- To do: Retype exactly the lines below, beginning with the first and ending with the line where "COL = S.collection" appears.

☆ ☆ ☆ ☆ ☆ ☆ ☆

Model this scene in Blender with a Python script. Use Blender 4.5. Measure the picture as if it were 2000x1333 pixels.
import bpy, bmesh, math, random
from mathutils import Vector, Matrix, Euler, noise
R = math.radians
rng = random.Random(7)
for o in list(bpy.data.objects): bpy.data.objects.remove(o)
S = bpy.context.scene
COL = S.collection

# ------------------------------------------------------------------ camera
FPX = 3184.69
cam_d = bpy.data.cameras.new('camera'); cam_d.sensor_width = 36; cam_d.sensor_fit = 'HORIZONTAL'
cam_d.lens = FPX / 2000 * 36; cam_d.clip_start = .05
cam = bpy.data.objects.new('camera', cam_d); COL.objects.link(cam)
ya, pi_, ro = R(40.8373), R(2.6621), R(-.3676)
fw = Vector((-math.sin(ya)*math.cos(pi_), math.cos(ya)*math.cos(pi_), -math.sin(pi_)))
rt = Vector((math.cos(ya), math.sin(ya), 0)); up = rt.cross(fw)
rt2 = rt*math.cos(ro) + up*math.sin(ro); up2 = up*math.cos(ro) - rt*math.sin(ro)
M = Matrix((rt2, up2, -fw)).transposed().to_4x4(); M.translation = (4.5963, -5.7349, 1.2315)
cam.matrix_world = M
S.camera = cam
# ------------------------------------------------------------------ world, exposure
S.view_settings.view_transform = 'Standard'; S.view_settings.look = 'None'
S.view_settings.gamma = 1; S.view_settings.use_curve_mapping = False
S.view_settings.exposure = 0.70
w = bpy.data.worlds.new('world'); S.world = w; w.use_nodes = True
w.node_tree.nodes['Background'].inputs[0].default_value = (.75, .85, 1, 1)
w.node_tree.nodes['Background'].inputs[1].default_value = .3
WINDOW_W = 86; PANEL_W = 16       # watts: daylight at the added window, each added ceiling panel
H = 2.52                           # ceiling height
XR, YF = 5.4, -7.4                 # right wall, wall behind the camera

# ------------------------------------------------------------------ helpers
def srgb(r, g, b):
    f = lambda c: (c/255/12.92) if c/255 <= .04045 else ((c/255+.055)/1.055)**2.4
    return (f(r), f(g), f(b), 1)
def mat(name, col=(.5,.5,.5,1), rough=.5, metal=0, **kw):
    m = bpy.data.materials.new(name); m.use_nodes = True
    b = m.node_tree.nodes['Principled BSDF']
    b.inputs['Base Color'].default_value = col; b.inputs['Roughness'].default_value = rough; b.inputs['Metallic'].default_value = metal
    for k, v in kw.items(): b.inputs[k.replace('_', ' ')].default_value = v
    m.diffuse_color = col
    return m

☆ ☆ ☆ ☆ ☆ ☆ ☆

- Completed task:
Model this scene in Blender with a Python script. Use Blender 4.5. Measure the picture as if it were 2000x1333 pixels.
import bpy, bmesh, math, random
from mathutils import Vector, Matrix, Euler, noise
R = math.radians
rng = random.Random(7)
for o in list(bpy.data.objects): bpy.data.objects.remove(o)
S = bpy.context.scene
COL = S.collection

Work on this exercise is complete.